L’innovation est d’ailleurs affichée comme une valeur par la direction et les salariés. Tout au long de nos entretiens, les acteurs soulignent largement la modernité et la supériorité des outils nouveaux. L’allusion à la compétition est implicite mais présente : être les premiers, les plus innovants. Le directeur nous présente ainsi, enthousiaste :

« Vous avez vu cette machine ? Cette machine, c’est la seule en France dans un drive ! »
L’idée d’une continuité de l’un vers l’autre apparaît cependant rapidement comme illusoire.

De Ikea à Amazon

Un désenchantement se dessine en effet et des ruptures signalent rapidement que tout ce qui existait dans le magasin historique n’allait pas pouvoir être transposé dans la nouvelle infrastructure. L’ampleur des différences semble même alimenter un questionnement identitaire. Le même directeur, enthousiaste pour une machine, esquivera ainsi largement nos questions sur l’articulation entre le magasin et le drive. Il laisse plutôt répondre la formatrice du groupe, chargée d’accompagner la transformation.

« C’est elle l’experte après tout. »

À notre départ, il dressera même le constat suivant :

« C’est simple en fait, le magasin et le drive, il n’y a rien à voir ! »
Les grands moulinets de bras qui accompagnent la parole témoignent d’une importante perte de repères. Une grande rupture avec le magasin est notamment l’absence de mise en scène des produits qui ne vont pas être théâtralisés comme au sein des rayons entre lesquels les clients se promènent.

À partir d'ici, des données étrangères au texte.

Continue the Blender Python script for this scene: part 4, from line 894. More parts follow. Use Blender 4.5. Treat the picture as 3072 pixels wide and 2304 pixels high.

Il ne peut en fait pas y avoir de parcours client.

Cet élément est inhérent à la logique du magasin mais ne peut trouver d’existence dans l’entrepôt du drive. Ce dernier est pensé dans une optique de rapidité, là où on cherche à allonger le temps passé par le client en magasin et à lui proposer des achats complémentaires.

En fait, là où les salariés voyaient au départ une complémentarité entre le drive et le magasin en citant volontiers l’exemple des grandes surfaces Ikea, dans lesquelles on se promène avant de retirer ses articles à l’entrepôt, ils finissent plutôt par décrire le point de retrait à partir d’Amazon. C’est l’image des grandes étagères du géant du web qui est évoquée comme ressemblant au drive et à son organisation lors de la visite du site.

Le directeur de l’activité explique également que la profondeur du stock, le choix entre les produits ne peut pas être le même qu’en magasin. La gestion de ce qui est nommé « le squelette » est vérifiée quotidiennement sur le logiciel de ventes et de comparaison aux autres magasins et drive. Seules quelques rares catégories de produits présentent le même type de stock entre les deux services. Ce sont les produits ultras frais, tels que les sushis ou les poulets rôtis, ou bien le gaz.

De la proximité à l’accessibilité

L’Histoire de la transformation de l’organisation ne s’arrête pas là. Les ruptures engendrées par l’implantation du drive vont en effet agir rétroactivement sur l’infrastructure historique. La théâtralisation est absente de l’entrepôt ? Elle prendra encore plus d’importance au magasin. La formatrice le souligne bien :

« C’est désormais le rôle de l’hypermarché de capitaliser sur les hommes, le métier et la théâtralisation. »

Si la proximité, le fait de travailler avec des producteurs locaux pour des clients locaux, était importante pour ce magasin situé en zone périurbaine, le service de point de retrait bouscule l’ensemble. De l’avis de tous, l’envie de passer une journée de congé à faire ses courses a disparu et le directeur insiste :

« La proximité est en train de devenir caduque. Ce qui compte, c’est l’accessibilité. »
Soulignons pour conclure que les enseignements de ce travail ne sauraient s’appliquer à tous les types d’organisations. C’est la création d’un drive à côté d’un service historique que nous avons étudiée, et non l’implantation directe d’une organisation issue de l’économie numérique. Pour ces dernières, on peut faire l’hypothèse de logiques bien différentes.